Let ${\mathbb K}={\mathbb R}$ or $\mathbb C$. Let $V$ be a vector space over $\mathbb K$ and fix a basis $\cal B$ of $V$. We say that a family of vectors of $V$ is nice (relatively to $\cal B$) if it is made of “disjoint linear combinations”, i.e. if we write out the decomposition of those vectors, no basis vector is used twice. For example, $\lbrace b_1-3b_5+b_7, -4b_2+b_6, b_8 \rbrace$ is nice relatively to $\lbrace b_i \rbrace_{1 \leq i \leq 8}$. Also, say that a subspace is nice if it admits a nice basis.
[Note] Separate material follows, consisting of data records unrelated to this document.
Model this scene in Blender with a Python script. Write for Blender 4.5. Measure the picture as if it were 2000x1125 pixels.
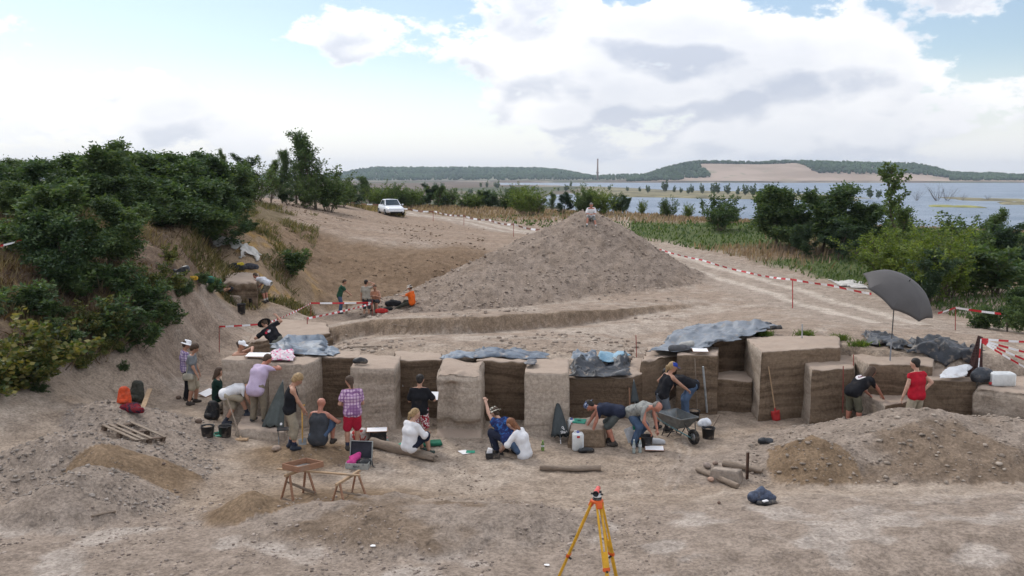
import bpy, bmesh, math, random
import numpy as np
from mathutils import Vector, Matrix
# ---------------------------------------------------------------- scene, camera, sky, sun
for o in list(bpy.data.objects): bpy.data.objects.remove(o, do_unlink=True)
SC = bpy.context.scene
COL = SC.collection
R = math.radians
CAMZ = 6.3; FPX = 1750.0; TILT = math.atan((562.5-340)/FPX)
cam = bpy.data.objects.new('camera', bpy.data.cameras.new('camera')); COL.objects.link(cam)
cam.location = (0, 0, CAMZ); cam.rotation_euler = (math.pi/2-TILT, 0, 0)
cam.data.sensor_width = 36; cam.data.lens = 36*FPX/2000
cam.data.clip_start = .1; cam.data.clip_end = 20000
SC.camera = cam
SUN_AZ, SUN_EL = R(-38), R(44)            # azimuth from the view direction, to the left and ahead; behind thin cloud
SUND = Vector((math.sin(SUN_AZ)*math.cos(SUN_EL), math.cos(SUN_AZ)*math.cos(SUN_EL), math.sin(SUN_EL)))
sun = bpy.data.objects.new('sun', bpy.data.lights.new('sun', 'SUN')); COL.objects.link(sun)
sun.data.energy = 1.5; sun.data.angle = R(11); sun.data.color = (1, .965, .9)
sun.rotation_euler = SUND.to_track_quat('Z', 'Y').to_euler(); sun.location = (-30, -10, 60)
SC.view_settings.view_transform = 'Standard'; SC.view_settings.look = 'None'
SC.view_settings.gamma = 1; SC.view_settings.exposure = 0.16; SC.view_settings.use_curve_mapping = False
SC.cycles.max_bounces = 4; SC.cycles.diffuse_bounces = 2; SC.cycles.transparent_max_bounces = 4
SC.cycles.volume_bounces = 0

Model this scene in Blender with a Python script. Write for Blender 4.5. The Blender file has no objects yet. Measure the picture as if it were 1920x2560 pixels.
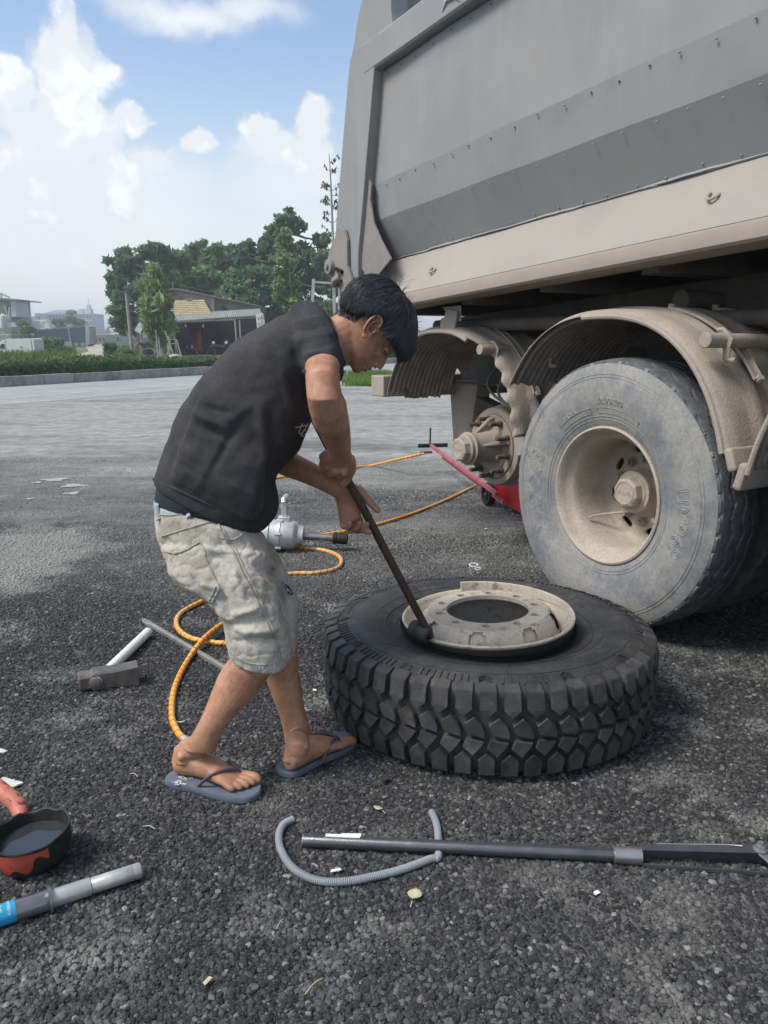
import bpy, bmesh, math, random
import numpy as np
from mathutils import Vector, Matrix, noise
HAZE = True
random.seed(7); np.HAZE = True
random.seed(7)
scene = bpy.context.scene
COL = scene.collection
# ---------------------------------------------------------------- camera
CAM_H = 1.24
PITCH = math.atan(435/2000)
FPX = 2000.0
cam_data = bpy.data.cameras.new("camera")
cam_data.sensor_fit = 'VERTICAL'; cam_data.sensor_height = 24.0; cam_data.lens = 24*2000/2560
cam_data.clip_start = 0.05; cam_data.clip_end = 6000
cam = bpy.data.objects.new("camera", cam_data); COL.objects.link(cam)
cam.location = (0, 0, CAM_H); cam.rotation_euler = (math.pi/2-PITCH, 0, 0)
scene.camera = cam
scene.render.resolution_x = 768; scene.render.resolution_y = 1024
# ---------------------------------------------------------------- light
SUN_EL, SUN_AZ = math.radians(52), math.radians(-112)     # azimuth from +Y, negative = left of view
scene.view_settings.view_transform = 'Standard'; scene.view_settings.look = 'None'
scene.view_settings.exposure = 0.70; scene.view_settings.gamma = 1
try: scene.view_settings.use_curve_mapping = False
except Exception: pass
sd = bpy.data.lights.new("sun", 'SUN'); sd.energy = 2.1; sd.angle = math.radians(18); sd.color = (1, .95, .87)
sun = bpy.data.objects.new("sun", sd); COL.objects.link(sun)
_d = Vector((math.sin(SUN_AZ)*math.cos(SUN_EL), math.cos(SUN_AZ)*math.cos(SUN_EL), math.sin(SUN_EL)))
sun.rotation_euler = _d.to_track_quat('Z', 'Y').to_euler(); sun.location = (-6, 3, 12)
# ---------------------------------------------------------------- pixel maths (photo pixels -> places in the world)
CP, SP = math.cos(PITCH), math.sin(PITCH)
def ray(px, py):
    a = (px-960)/FPX; b = (1280-py)/FPX
    return Vector((a, CP+b*SP, -SP+b*CP))
def G(px, py, z=0.0):
    d = ray(px, py); return Vector((0, 0, CAM_H)) + d*((z-CAM_H)/d.z)
def D(px, py, Y):
    d = ray(px, py); return Vector((0, 0, CAM_H)) + d*(Y/d.y)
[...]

Such a basis is clearly unique, up to rescaling the basis vectors.
We use these notions on $V={\cal M}_{n}(\mathbb K)$, the $n\times n$ square matrices over $\mathbb K$, with the canonical basis ${\cal E}=(E_{ij})_{1 \leq i,j \leq n}$ ($E_{i,j}$ is the matrix of all whose coefficients are zero except the one at $(i,j)$, which is $1$).
Given a subset $X$ of $V$, the commutant ${\bf Com}(X)$ of $X$ is
$ {\bf Com}(X)=\lbrace a \in V | \forall x \in X, ax=xa\rbrace $
Prove or find a counterexample: if $X \subseteq {\cal E}$, then ${\bf Com}(X)$ is a nice subspace (relatively to the canonical basis).
I have checked this combinatorially when $|X| \leq 2$.